Ma il principio del MYT è differente dal concetto “tradizionale” di open innovation: è una sorta di incubatore interno, dentro cui sono gli stessi dipendenti L’Oréal possono fare una proposta per un prodotto o un servizio da sviluppare e lavorare alle porte di Parigi per 3+6 mesi per provare a trasformare un’idea in realtà. Qui incontro Paolo Armando e Margherita Minchilli, due dipendenti L’Oréal che hanno avuto un’idea. Paolo è un professionista di lunga data, che si occupa di formazione e HR e sta sviluppando nuovi sistemi AR per l’aggiornamento dei dipendenti, mentre Margherità è in azienda da meno di un anno: sta lavorando al MYT da qualche settimana per sviluppare un nuovo sistema di gestione di forniture e ordini per i clienti professionali a mezzo smartphone.

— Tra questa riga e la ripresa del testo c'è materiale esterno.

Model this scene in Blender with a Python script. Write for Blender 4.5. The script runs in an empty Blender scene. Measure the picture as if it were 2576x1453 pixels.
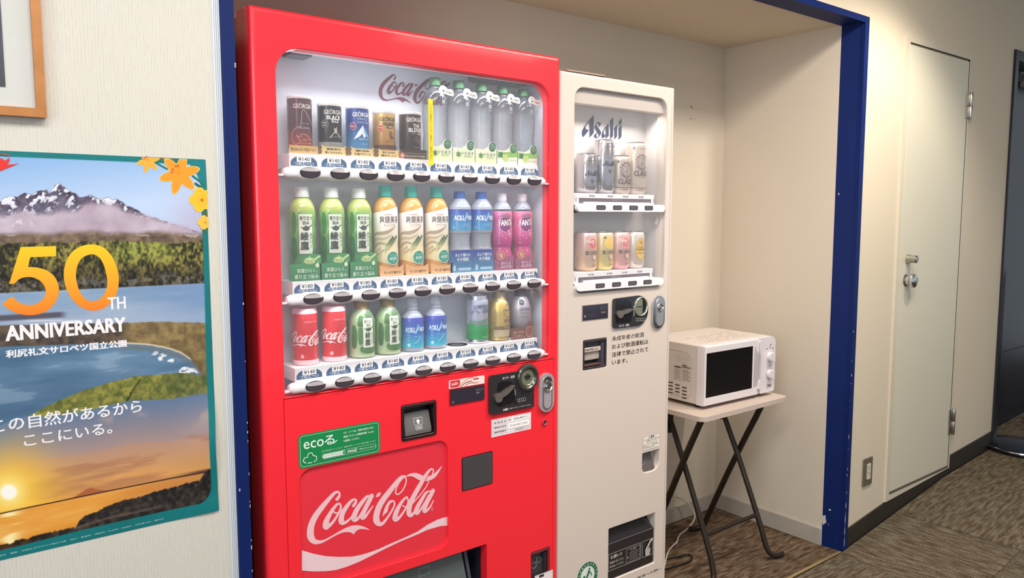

L’idea di Margherita punta a essere una soluzione che riunisce dati e informazioni che fino a oggi viaggiavano separati nei diversi strumenti a disposizione delle vendite e della logistica, e che invece così potranno migliorare la gestione di questi processi: un’idea che servirà a migliorare il suo stesso lavoro, e che è già piaciuta ad altre country che non vedono l’ora che si trasformi da prototipo a software reale.
Al MYT si studiano soluzioni per migliorare la produzione: per esempio per ridurre al massimo i lavori ripetitivi in fabbrica, tramite l’impiego di cobots (collaborative robots) che aiutano gli operai sollevandoli da sforzi fisici eccessivi e che sono già presenti negli stabilimenti ma che saranno impiegati sempre di più. Ma sbaglia chi pensa che possano sostituirsi all’uomo: per certe attività, come il controllo qualità dei cosmetici per consistenza e colore, non esiste alcuna macchina capace di sostituirsi alla rapidità e alla precisione dell’occhio umano. La tecnologia però può essere un valido supporto per molte altre attività: per esempio con la realtà virtuale e aumentata si può anticipare l’addestramento all’utilizzo di nuovi macchinari, con la stampa 3D si possono testare confezioni per i prodotti dal disegno ardito o semplicemente più resistenti prima di produrre un lotto da migliaia di flaconi inutilizzabili. “Qui lavoriamo a instillare un mentalità da maker in tutti nostri dipendenti – conclude Wolff al termine del nostro tour – Ed è essenziale farlo qui per poi trasmetterlo a tutti i colleghi a casa: per noi qualità e innovazione sono una ossessione”.